We Liberal Democrats welcome the decision by the Government to scrap the two-child benefit cap. Does the hon. Member agree that, as well as it being the right thing to do, it saves taxpayers money in the long term? We know that poverty has lasting impacts on people’s health and educational outcomes. In making the case to the British public, it would be helpful if the Government could explain the longer-term impact that poverty has for the taxpayer.
Paul Waugh
That is exactly what my right hon. Friend the Secretary of State for Work and Pensions set out at the Dispatch Box earlier, talking about the positive case for this move on child poverty.
In Rochdale, we feel child poverty more keenly than anywhere. The statistics for my constituency after 14 years of Tory cuts are shocking. Relative poverty in Rochdale went up between 2014 and 2024 from 33% to 44.1%. That is one of the highest rates in the country.
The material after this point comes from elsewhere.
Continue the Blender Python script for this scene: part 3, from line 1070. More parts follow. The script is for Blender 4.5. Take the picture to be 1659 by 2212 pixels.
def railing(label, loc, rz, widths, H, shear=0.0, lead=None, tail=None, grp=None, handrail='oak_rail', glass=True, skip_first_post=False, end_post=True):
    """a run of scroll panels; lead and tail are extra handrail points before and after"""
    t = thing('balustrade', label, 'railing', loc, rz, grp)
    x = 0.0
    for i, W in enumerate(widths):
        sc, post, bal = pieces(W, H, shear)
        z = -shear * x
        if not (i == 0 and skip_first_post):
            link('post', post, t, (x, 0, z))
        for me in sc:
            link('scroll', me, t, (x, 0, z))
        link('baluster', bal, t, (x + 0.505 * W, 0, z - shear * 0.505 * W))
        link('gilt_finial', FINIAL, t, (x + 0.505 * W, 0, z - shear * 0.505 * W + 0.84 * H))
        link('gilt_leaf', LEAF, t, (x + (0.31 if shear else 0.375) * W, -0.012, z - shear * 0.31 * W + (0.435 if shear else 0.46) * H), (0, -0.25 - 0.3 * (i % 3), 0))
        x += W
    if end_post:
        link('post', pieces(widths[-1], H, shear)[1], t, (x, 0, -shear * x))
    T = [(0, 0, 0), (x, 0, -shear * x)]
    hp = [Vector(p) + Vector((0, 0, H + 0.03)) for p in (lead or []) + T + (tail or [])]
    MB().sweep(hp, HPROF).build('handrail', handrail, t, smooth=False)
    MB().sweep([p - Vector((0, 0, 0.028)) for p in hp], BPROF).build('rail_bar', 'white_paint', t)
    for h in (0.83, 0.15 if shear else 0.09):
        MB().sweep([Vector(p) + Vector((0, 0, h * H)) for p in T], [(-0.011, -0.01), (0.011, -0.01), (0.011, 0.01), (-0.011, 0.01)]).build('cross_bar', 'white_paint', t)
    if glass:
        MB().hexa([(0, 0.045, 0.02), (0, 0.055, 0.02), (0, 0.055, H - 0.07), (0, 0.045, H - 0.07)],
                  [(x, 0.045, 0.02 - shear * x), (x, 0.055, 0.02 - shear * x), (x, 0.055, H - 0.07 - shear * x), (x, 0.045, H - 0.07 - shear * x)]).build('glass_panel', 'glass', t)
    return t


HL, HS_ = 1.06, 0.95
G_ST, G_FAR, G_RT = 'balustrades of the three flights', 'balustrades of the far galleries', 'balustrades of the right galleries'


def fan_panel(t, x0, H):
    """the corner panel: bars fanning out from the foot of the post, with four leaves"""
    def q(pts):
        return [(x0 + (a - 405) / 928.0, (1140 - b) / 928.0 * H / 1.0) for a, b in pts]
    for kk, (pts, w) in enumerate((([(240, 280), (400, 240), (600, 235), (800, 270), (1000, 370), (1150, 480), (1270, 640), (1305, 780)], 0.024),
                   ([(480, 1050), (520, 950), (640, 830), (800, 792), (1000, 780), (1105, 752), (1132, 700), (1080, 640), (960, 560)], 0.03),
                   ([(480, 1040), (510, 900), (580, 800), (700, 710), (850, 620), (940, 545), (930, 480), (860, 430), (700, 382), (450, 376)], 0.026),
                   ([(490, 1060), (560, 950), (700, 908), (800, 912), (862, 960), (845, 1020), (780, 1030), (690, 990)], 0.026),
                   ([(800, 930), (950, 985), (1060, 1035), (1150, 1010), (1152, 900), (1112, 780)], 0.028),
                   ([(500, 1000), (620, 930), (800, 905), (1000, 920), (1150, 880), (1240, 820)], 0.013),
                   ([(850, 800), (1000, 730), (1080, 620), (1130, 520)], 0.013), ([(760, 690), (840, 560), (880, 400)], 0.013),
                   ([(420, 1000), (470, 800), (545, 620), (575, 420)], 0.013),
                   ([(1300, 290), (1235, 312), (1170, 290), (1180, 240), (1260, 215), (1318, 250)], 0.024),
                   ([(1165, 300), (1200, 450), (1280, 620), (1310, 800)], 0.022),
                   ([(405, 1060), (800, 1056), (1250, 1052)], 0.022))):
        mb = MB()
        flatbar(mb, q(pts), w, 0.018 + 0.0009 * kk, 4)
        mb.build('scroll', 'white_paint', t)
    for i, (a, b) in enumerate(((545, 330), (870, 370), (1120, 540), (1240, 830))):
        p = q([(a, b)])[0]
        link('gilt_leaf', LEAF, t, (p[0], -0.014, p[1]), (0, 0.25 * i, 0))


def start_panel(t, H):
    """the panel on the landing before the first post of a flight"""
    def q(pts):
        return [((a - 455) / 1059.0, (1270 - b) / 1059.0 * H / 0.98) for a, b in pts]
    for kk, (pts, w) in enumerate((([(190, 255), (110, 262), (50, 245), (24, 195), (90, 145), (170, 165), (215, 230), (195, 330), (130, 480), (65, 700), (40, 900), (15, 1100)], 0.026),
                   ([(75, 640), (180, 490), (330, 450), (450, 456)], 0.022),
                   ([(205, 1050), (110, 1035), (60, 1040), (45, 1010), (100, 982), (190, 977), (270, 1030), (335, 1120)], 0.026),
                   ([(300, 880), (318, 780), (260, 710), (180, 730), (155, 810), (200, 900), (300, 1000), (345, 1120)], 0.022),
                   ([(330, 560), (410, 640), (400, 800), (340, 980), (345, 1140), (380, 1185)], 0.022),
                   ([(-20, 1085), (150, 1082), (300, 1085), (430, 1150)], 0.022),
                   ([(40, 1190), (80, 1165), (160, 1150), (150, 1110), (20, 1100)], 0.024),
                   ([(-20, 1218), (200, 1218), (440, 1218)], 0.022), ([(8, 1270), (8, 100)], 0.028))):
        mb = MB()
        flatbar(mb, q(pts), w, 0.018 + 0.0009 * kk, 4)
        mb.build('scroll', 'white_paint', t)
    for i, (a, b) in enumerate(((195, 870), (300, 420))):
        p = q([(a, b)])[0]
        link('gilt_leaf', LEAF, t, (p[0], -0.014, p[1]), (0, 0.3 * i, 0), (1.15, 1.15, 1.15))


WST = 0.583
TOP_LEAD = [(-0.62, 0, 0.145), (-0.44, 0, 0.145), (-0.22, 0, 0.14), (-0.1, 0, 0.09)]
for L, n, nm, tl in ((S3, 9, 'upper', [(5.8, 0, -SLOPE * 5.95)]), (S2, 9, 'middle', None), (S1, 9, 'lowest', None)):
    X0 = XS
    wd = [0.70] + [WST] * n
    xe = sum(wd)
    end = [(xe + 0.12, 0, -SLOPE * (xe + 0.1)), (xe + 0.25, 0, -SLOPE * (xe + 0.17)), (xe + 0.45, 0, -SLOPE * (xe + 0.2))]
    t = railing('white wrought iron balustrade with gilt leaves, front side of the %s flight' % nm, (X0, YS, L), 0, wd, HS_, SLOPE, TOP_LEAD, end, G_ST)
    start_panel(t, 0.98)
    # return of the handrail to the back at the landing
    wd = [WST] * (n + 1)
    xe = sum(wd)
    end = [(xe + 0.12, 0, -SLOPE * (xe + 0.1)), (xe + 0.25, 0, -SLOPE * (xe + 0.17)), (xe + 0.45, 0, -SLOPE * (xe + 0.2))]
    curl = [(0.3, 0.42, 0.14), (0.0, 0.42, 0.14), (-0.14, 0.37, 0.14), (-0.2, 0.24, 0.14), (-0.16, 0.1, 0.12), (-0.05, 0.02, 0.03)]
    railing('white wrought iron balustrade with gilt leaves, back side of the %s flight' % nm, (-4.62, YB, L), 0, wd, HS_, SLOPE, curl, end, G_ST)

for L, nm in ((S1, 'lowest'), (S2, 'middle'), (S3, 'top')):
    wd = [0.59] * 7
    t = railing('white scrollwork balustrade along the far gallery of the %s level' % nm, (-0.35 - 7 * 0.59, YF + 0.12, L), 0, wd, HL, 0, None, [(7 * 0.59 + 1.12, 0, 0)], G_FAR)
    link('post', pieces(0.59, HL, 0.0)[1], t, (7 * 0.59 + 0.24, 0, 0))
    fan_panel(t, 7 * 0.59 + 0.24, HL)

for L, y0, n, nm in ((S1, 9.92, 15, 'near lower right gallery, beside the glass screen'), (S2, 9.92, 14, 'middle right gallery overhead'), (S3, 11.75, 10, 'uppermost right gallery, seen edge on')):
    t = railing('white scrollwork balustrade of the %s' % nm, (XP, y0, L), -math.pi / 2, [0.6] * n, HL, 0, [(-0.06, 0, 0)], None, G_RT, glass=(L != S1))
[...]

The Conservatives like to talk about relative poverty, but absolute poverty went up from 31% to 39%. The latest figures show that the total number of children in absolute poverty in Rochdale was 9,380 in 2024, but that 44% child poverty rate in Rochdale is just the average. The figures are even worse in individual areas such as Wardleworth, Kirkholt, Deeplish, Smallbridge, Firgrove and Freehold, where up to 60% of children live in absolute poverty. Those children were the collateral damage in a Tory attempt to get a political dividing line. How disgusting is that?
The idea of the deserving and undeserving poor is as old as the Victorian workhouse. We should banish it to the dustbin of history, just as we are banishing the pernicious two-child cap to the dustbin of history. In Rochdale, more than 5,000 children will be lifted out of poverty by this Budget. That is 5,000 future nurses, plumbers, engineers, carers, teachers, entrepreneurs and soldiers who will now be given the best start in life that they need to achieve their dreams and fulfil their potential.
The last Labour Government, which did so much to help children escape poverty, once had a new policy called Every Child Matters. By putting hundreds of pounds in the pockets of Rochdale families, this Budget shows that this Labour Government are restoring that moral mission as a national priority, sending out the message loud and clear that all kids count.